Satellite navigation has been around for the last few decades courtesy of the American military controlled GPS system (Global Positioning System). The GPS network is currently the World’s only GNSS (global navigation satellite system, although Europe, Russia and China are developing their own.
GNSS systems like GPS are based on the same principle. A constellation of satellites orbiting the Earth each have onboard an atomic clock. These clocks are accurate to within a few microseconds and it is this time-telling accuracy that allows satellite navigation possible.
The GPS satellite continually transmits its location along with the time told by its atomic clock. It is this information that is received by a satellite navigation unit that works out how long the message took to arrive from the satellite and therefore the distance away from it. By using four or more satellites a GPS receiver can triangulate its exact position.

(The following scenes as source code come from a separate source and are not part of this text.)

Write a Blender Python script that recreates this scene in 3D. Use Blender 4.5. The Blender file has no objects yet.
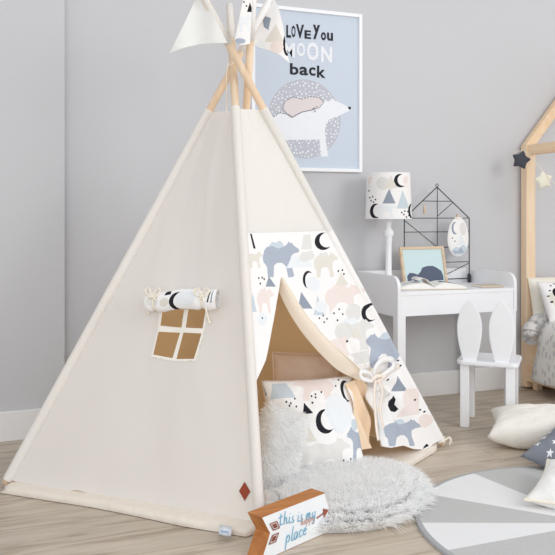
import bpy, bmesh, math, random
import numpy as np
from mathutils import Vector, Matrix, noise
from mathutils.geometry import delaunay_2d_cdt

random.seed(7)
PI = math.pi
C = bpy.context.scene.collection
sc = bpy.context.scene

# ------------------------------------------------------------------ camera frame
F = 787.0; U0 = 277.5; VH = 215.0
YAW = math.radians(21.5)
SY, CY = math.sin(YAW), math.cos(YAW)
def cam(lat, d, z=0.0):                      # metres to the right of / ahead of the viewpoint
    return Vector((d*SY + lat*CY, d*CY - lat*SY, z))
def at(u, v, d):
    return cam((u-U0)/F*d, d, 1 + (VH-v)/F*d)
def flo(u, v, z=0.0):
    d = F*(1-z)/(v-VH); return at(u, v, d)
def wally(u, v, Y):
    o = (u-U0)/F
    t = Y/(CY - o*SY)
    return at(u, v, t)
def proj(p):
    d = p.x*SY + p.y*CY; l = p.x*CY - p.y*SY
    return U0 + l/d*F, VH - (p.z-1)/d*F

# ------------------------------------------------------------------ materials
def lin(c):
    c = c/255.0
    return c/12.92 if c <= 0.04045 else ((c+0.055)/1.055)**2.4
def rgb(r, g, b): return (lin(r), lin(g), lin(b), 1)
MATS = {}
def mat(name, col, rough=0.6, bump=0.0, bscale=200, vary=0.0, vscale=8, metal=0, trans=0.0, weave=0, spec=0.3, sheen=0):
    if name in MATS: return MATS[name]
    m = bpy.data.materials.new(name); m.use_nodes = True
    nt = m.node_tree; N = nt.nodes; L = nt.links
    b = N['Principled BSDF']; out = N['Material Output']
    b.inputs['Base Color'].default_value = col
    b.inputs['Roughness'].default_value = rough
    b.inputs['Metallic'].default_value = metal
    b.inputs['Specular IOR Level'].default_value = spec
    if sheen: b.inputs['Sheen Weight'].default_value = sheen
    tc = N.new('ShaderNodeTexCoord')
    if vary:
        n = N.new('ShaderNodeTexNoise'); n.inputs['Scale'].default_value = vscale; n.inputs['Detail'].default_value = 4
        L.new(tc.outputs['Object'], n.inputs['Vector'])
        mx = N.new('ShaderNodeMix'); mx.data_type = 'RGBA'
        mx.inputs[6].default_value = tuple(x*(1-vary) for x in col[:3])+(1,)
        mx.inputs[7].default_value = tuple(min(1, x*(1+vary*0.6)) for x in col[:3])+(1,)
        L.new(n.outputs['Fac'], mx.inputs[0]); L.new(mx.outputs[2], b.inputs['Base Color'])
    if bump:
        n2 = N.new('ShaderNodeTexNoise'); n2.inputs['Scale'].default_value = bscale; n2.inputs['Detail'].default_value = 3
        L.new(tc.outputs['Object'], n2.inputs['Vector'])
        bp = N.new('ShaderNodeBump'); bp.inputs['Strength'].default_value = bump; bp.inputs['Distance'].default_value = 0.01
        L.new(n2.outputs['Fac'], bp.inputs['Height']); L.new(bp.outputs['Normal'], b.inputs['Normal'])
    if trans:
        t = N.new('ShaderNodeBsdfTranslucent'); t.inputs['Color'].default_value = col
        ms = N.new('ShaderNodeMixShader'); ms.inputs[0].default_value = trans
        L.new(b.outputs[0], ms.inputs[1]); L.new(t.outputs[0], ms.inputs[2]); L.new(ms.outputs[0], out.inputs['Surface'])
    MATS[name] = m
    return m

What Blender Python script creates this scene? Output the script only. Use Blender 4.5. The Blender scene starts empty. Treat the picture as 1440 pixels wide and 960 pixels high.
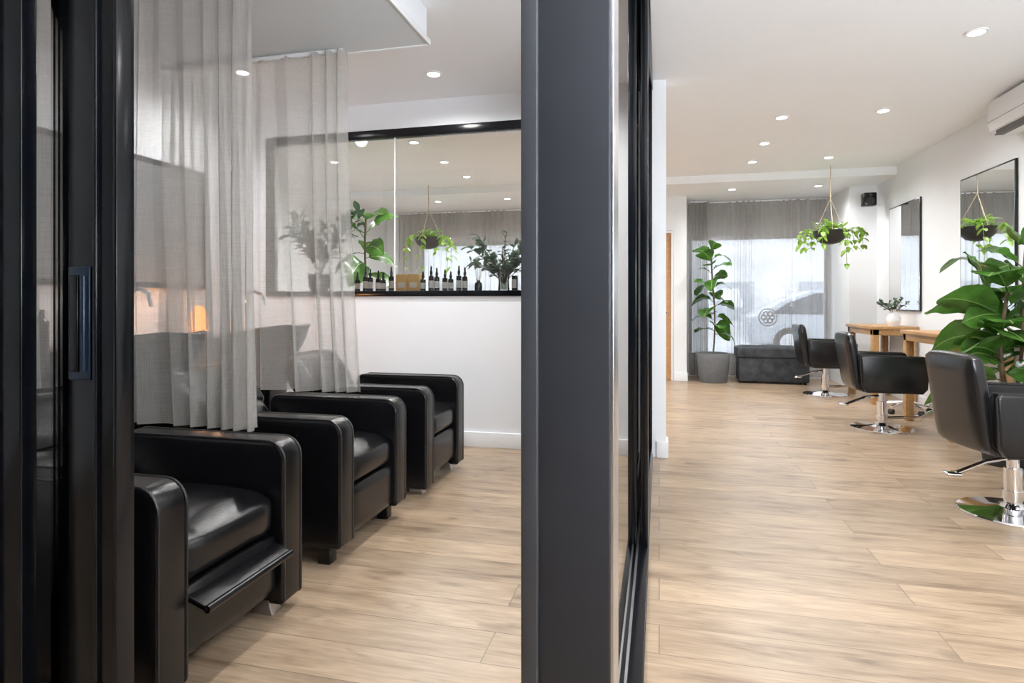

Atomic clocks have to be used onboard the satellites as even tiny inaccuracies in time could cause huge errors in navigation. The signals from the satellites travel at the speed of light which can manage 300,000 km every second so even a millisecond out would make the satellite navigation inaccurate by hundreds of kilometres.
Because of its accuracy, this timing signal broadcast from the onboard atomic clocks can be utilised as a source of UTC time by a GPS time server. A GPS antenna connected to a dedicated time server can synchronise a computer network to within a few milliseconds of UTC time.